Zaporah couldn’t describe what the two would perform Saturday. “We set up the physical movement; the content comes from that, from movement and voice. We don’t make a plan, now. We did before, once when we did a midnight show for six weeks at the old Eureka Theatre, off Market near Castro in San Francisco. We played archetypes: the Bunny and the Flasher. I guess we were exploring sexuality and didn’t know it! I was raising four kids; I think that was part of Feminism, too.” 

Ernst recalled the first years of the Hawkeyes in Berkeley, after he and playwright John O’Keefe came here together in 1969, later joined by David Schein, all from the Iowa Theater Lab in Iowa City. They shared a warehouse at 2019 Blake St. that had been shop space for the Magic Theatre. “O’Keefe was teaching classes; Dave was crocheting hats and selling them on Telegraph Avenue.”  

O’Keefe had his play Jimmy Beam produced here; the Hawkeyes had their first show Hog’s Tale—“on Easter Sunday, in the old mortuary on Valencia Street in San Francisco that became New College!”—in 1973. Others, including George Coates and Whoopi Goldberg, joined them. “We had one whole season all improvisation, totally wide open, without any sense of structure. Ruth worked with us.” 

The troupe finally broke up; “the [Loma Prieta] Earthquake sort of took care of that in ‘89. Debbie Gwinn was doing one of her Shakespeare collage pieces, of Hamlet. Contact between the East Bay and the city wasn’t so good—and the economics weren’t so good anymore. Everybody moved away.” Ernst moved to San Rafael; in 2000, Zaporah relocated to Santa Fe, N.M. 

“The whole scene was so fertile, with improvisation at the core,” Ernst recalled. “But as money got tighter, people were less interested in being on the edge. Now, it can still be just as fertile—if not quite as funny!” 

He spoke of working with Zaporah: “You take 30 years, establish a history in characters. Nothing conscious happens. But it’s like we’ve married, divorced and married again—then the kids have gotten into trouble. We’ve done science fiction, escaping this planet into outer space. Or mystery, what’s around corner.”  

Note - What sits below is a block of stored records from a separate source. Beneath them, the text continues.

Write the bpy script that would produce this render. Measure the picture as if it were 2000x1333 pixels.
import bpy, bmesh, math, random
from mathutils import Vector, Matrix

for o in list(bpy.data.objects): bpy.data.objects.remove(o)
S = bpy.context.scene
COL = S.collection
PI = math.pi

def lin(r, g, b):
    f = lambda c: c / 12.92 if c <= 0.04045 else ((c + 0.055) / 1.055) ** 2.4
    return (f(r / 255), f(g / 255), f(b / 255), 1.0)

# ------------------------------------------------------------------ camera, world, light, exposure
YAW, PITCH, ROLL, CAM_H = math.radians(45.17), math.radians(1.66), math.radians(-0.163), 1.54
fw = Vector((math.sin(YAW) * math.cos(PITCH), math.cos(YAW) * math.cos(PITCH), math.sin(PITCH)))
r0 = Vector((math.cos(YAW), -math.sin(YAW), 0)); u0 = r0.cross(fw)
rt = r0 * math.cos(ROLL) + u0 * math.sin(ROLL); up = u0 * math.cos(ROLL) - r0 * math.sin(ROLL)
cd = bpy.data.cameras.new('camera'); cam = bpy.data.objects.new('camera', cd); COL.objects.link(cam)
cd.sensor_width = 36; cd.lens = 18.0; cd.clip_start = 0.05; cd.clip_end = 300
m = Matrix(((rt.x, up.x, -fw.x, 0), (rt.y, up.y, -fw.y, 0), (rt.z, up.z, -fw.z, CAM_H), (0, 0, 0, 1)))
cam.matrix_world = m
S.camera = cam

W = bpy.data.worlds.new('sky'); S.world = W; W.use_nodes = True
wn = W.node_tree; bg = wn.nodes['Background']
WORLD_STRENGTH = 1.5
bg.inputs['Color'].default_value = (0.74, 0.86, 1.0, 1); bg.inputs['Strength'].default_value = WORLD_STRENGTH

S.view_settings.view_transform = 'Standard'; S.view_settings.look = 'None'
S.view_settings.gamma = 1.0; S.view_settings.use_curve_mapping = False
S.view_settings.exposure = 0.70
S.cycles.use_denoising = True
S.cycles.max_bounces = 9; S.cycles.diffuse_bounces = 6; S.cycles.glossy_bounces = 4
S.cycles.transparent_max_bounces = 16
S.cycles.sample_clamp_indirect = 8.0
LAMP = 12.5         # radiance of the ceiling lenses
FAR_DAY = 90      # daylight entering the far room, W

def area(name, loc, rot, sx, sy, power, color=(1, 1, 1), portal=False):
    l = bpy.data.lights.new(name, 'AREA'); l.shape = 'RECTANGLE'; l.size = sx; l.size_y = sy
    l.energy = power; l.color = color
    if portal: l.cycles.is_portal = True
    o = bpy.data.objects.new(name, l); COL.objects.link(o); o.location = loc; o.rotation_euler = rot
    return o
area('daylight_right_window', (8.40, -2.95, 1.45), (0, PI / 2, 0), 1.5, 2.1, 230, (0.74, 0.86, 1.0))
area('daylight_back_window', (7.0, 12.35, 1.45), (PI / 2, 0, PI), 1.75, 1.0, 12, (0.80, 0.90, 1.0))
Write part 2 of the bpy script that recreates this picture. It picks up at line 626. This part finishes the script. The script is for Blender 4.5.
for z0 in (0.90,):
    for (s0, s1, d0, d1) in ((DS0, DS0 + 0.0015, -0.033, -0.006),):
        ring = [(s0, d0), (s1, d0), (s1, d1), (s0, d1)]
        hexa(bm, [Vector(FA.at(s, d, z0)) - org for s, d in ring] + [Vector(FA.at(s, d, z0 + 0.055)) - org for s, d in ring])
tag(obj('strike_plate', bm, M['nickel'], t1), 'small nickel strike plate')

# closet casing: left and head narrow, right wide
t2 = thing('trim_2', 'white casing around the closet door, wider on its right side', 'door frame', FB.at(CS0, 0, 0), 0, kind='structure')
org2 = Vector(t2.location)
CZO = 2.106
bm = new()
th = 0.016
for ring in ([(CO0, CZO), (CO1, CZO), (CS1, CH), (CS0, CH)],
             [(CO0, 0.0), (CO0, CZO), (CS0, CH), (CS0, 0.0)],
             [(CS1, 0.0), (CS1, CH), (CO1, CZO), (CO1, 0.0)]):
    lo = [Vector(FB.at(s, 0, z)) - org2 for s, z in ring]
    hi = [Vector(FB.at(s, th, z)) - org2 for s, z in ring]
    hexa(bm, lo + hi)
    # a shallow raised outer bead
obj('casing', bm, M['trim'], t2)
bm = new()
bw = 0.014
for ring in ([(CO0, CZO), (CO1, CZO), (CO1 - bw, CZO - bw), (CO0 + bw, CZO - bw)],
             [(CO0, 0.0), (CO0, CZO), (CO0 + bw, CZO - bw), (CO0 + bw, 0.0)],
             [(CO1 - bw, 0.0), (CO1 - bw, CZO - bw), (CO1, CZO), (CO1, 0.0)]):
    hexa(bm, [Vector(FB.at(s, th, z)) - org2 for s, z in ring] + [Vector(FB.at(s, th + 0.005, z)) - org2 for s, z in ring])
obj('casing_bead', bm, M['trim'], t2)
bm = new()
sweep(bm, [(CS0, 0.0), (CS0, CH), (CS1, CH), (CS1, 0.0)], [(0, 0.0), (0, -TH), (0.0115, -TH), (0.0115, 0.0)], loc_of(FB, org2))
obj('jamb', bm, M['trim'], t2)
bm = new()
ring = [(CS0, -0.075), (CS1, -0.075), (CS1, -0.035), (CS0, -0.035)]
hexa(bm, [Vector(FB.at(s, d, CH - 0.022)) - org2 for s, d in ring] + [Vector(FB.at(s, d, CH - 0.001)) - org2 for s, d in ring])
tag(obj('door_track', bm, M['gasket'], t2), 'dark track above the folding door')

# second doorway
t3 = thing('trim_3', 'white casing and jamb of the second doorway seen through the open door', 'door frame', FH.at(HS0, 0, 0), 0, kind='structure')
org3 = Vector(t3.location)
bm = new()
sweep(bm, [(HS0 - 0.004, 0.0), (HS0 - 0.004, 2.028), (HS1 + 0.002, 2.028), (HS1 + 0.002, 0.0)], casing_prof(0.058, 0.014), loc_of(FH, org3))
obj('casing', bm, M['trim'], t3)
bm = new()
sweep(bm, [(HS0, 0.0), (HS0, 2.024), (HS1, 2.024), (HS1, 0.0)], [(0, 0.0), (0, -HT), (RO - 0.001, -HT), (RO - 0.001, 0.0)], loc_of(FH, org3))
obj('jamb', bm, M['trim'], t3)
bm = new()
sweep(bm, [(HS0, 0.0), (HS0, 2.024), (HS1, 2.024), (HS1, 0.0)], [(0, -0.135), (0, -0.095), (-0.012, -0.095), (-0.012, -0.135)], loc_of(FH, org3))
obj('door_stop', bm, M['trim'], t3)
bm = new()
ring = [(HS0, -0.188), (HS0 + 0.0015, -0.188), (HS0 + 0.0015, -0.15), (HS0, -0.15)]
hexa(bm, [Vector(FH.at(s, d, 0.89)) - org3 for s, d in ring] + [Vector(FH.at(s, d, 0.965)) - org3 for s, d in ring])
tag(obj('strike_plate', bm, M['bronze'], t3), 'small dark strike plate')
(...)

Of the content of their improvisations, Ernst said, “I wouldn’t call them scores, plot lines, scenarios—it’s what naturally recurs when you’re doing this over and over. And there’s a sense of when you don’t have a set narrative context, ritual becomes important, to let reality creep in. I’ve been doing a lot of music the past few years—drumming, playing harmonica. Ruth plays, too. We often start by just standing there, being open. Psychically, the audience plays a big part. Later, audience members will comment that the stuff that came up in improv was something they were thinking about. I think it’s like a big rope—the braid of human narrative—runs through the space all the time, and like a train, you can ride it, then get off—or get tossed off.” 

Zaporah, who has written books on improvisation—“and I get orders for them from Korea, Vietnam”—tours, teaches, performs solo most of the time. “I’ve been improvising 35 or 40 years, and Bobby’s the only partner I’ve ever had consistently, no others I’ve developed the skills with that I can always tap into. Being on the floor together, the timing, the musicality, all the most essential ways are still available to us. And there’s another reason: he still scares me! That is, he presents challenges onstage that pull me forward in ways nobody else does. That’s what keeps us stimulated. 38 years? We’ve never come offstage and talked about it.”